» **SUPPLIED MATERIAL**:
┄┄┄┄┄┄┄┄┄┄┄┄┄┄┄┄┄┄┄┄
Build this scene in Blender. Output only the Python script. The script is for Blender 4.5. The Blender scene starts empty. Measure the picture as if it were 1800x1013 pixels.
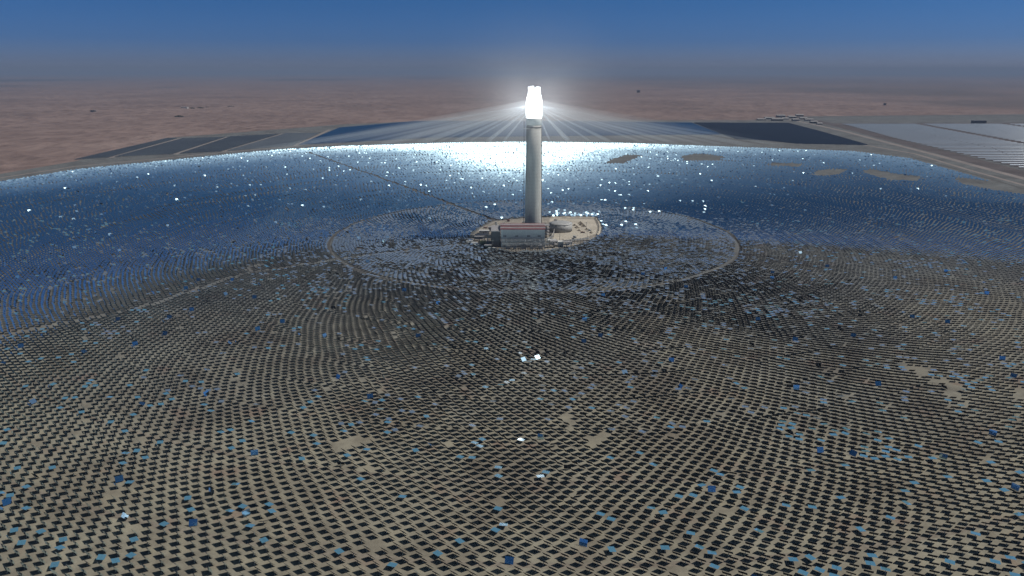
import bpy, bmesh, math, random
import numpy as np
rnd = random.Random(11)
rng = np.random.default_rng(5)
S = bpy.context.scene
COL = S.collection
R = math.radians

# ------------------------------------------------------------------ survey
CAM_H, PITCH, FPX = 286.0, 16.6, 1281.0
CP, SP = math.cos(R(PITCH)), math.sin(R(PITCH))
TX, TY = 38.0, 1290.0                 # tower foot
AIM = np.array([TX, TY, 232.0])
SUN_EL, SUN_AZ = 50.0, 4.0            # azimuth measured from +X towards +Y
SUN = np.array([math.cos(R(SUN_EL)) * math.cos(R(SUN_AZ)), math.cos(R(SUN_EL)) * math.sin(R(SUN_AZ)), math.sin(R(SUN_EL))])


def G(px, py, z=0.0):
    """ground point (at height z) that was read off the survey photograph"""
    a = R(PITCH) + math.atan((py - 506.5) / FPX)
    d = (CAM_H - z) / math.tan(a)
    zc = CP * d + SP * (CAM_H - z)
    return ((px - 900.0) / FPX * zc, d)


# ------------------------------------------------------------------ nodes
def material(name, base=(0.5, 0.5, 0.5), rough=0.7, metal=0.0, spec=0.3):
    m = bpy.data.materials.new(name)
    m.use_nodes = True
    b = m.node_tree.nodes['Principled BSDF']
    b.inputs['Base Color'].default_value = (*base, 1)
    b.inputs['Roughness'].default_value = rough
    b.inputs['Metallic'].default_value = metal
    b.inputs['Specular IOR Level'].default_value = spec
    return m


def nodes(m):
    return m.node_tree.nodes, m.node_tree.links, m.node_tree.nodes['Principled BSDF']


def noise(nt, scale, detail=4, rough=0.55, vec=None, dist=0.0):
    n = nt.nodes.new('ShaderNodeTexNoise')
    n.inputs['Scale'].default_value = scale
    n.inputs['Detail'].default_value = detail
    n.inputs['Roughness'].default_value = rough
    n.inputs['Distortion'].default_value = dist
    if vec is not None:
        nt.links.new(vec, n.inputs['Vector'])
    return n.outputs['Fac']


def pos(nt):
    return nt.nodes.new('ShaderNodeNewGeometry').outputs['Position']


def mapped(nt, vec, scale, rot=0.0):
    mp = nt.nodes.new('ShaderNodeMapping')
    mp.inputs['Scale'].default_value = scale
    mp.inputs['Rotation'].default_value = (0, 0, rot)
    nt.links.new(vec, mp.inputs['Vector'])
    return mp.outputs['Vector']


def ramp(nt, fac, stops):
    r = nt.nodes.new('ShaderNodeValToRGB')
    el = r.color_ramp.elements
    while len(el) < len(stops):
        el.new(0.5)
    for e, (p, c) in zip(el, stops):
        e.position = p
        e.color = (*c, 1) if len(c) == 3 else c
    nt.links.new(fac, r.inputs['Fac'])
    return r.outputs['Color']


def mix(nt, fac, a, b, mode='MIX'):
    m = nt.nodes.new('ShaderNodeMix')
    m.data_type = 'RGBA'
    m.blend_type = mode
    for sock, v in ((m.inputs['Factor'], fac), (m.inputs['A'], a), (m.inputs['B'], b)):
        pass
    ins = [i for i in m.inputs if i.enabled]
    for i, v in zip(ins, (fac, a, b)):
        if hasattr(v, 'is_output'):
            nt.links.new(v, i)
        elif isinstance(v, (int, float)):
            i.default_value = v
        else:
            i.default_value = (*v, 1)
    return [o for o in m.outputs if o.enabled][0]


def maprange(nt, v, a, b, c=0.0, d=1.0):
    n = nt.nodes.new('ShaderNodeMapRange')
    n.inputs[1].default_value = a
    n.inputs[2].default_value = b
    n.inputs[3].default_value = c
    n.inputs[4].default_value = d
    nt.links.new(v, n.inputs[0])
    return n.outputs[0]


def bump(nt, b, h, strength, dist):
    n = nt.nodes.new('ShaderNodeBump')
    n.inputs['Strength'].default_value = strength
    n.inputs['Distance'].default_value = dist
    nt.links.new(h, n.inputs['Height'])
    nt.links.new(n.outputs['Normal'], b.inputs['Normal'])


def mottled(name, c0, c1, scale=0.05, rough=0.9, spec=0.1, scale2=1.2, amt=0.35, metal=0.0):
    c0, c1 = tuple(x * 0.64 for x in c0), tuple(x * 0.64 for x in c1)
    m = material(name, c0, rough, metal, spec)
    nt = m.node_tree
    p = pos(nt)
    a = ramp(nt, noise(nt, scale, 6, 0.6, p), [(0.32, c0), (0.68, c1)])
    f = maprange(nt, noise(nt, scale2, 5, 0.65, p), 0.3, 0.7, 1 - amt, 1 + amt * 0.6)
    cm = nt.nodes.new('ShaderNodeCombineColor')
    for i in range(3):
        nt.links.new(f, cm.inputs[i])
    nt.links.new(mix(nt, 1.0, a, cm.outputs[0], 'MULTIPLY'), nt.nodes['Principled BSDF'].inputs['Base Color'])
    return m


# ------------------------------------------------------------------ meshes
def mesh_np(name, v, quads, mats, mi=None, smooth=False):
    """fast mesh from arrays; quads is (n,4)"""
    me = bpy.data.meshes.new(name)
    v = np.asarray(v, dtype=np.float32)
    q = np.asarray(quads, dtype=np.int32)
    me.vertices.add(len(v))
    me.vertices.foreach_set('co', v.ravel())
    me.loops.add(q.size)
    me.loops.foreach_set('vertex_index', q.ravel())
    me.polygons.add(len(q))
    me.polygons.foreach_set('loop_start', np.arange(0, q.size, 4, dtype=np.int32))
    for m in mats:
        me.materials.append(m)
    if mi is not None:
        me.polygons.foreach_set('material_index', np.asarray(mi, dtype=np.int32))
    me.polygons.foreach_set('use_smooth', np.full(len(q), smooth))
    me.update(calc_edges=True)
    me.validate()
    return me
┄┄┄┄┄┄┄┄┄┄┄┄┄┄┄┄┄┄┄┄
» **WORK TO BE COMPLETED**: Return exactly what appears from the opening line of the material through the line with "R = math.radians", apart from the pictures.

» **ANSWER FOR THE TASK**:
Build this scene in Blender. Output only the Python script. The script is for Blender 4.5. The Blender scene starts empty. Measure the picture as if it were 1800x1013 pixels.
import bpy, bmesh, math, random
import numpy as np
rnd = random.Random(11)
rng = np.random.default_rng(5)
S = bpy.context.scene
COL = S.collection
R = math.radians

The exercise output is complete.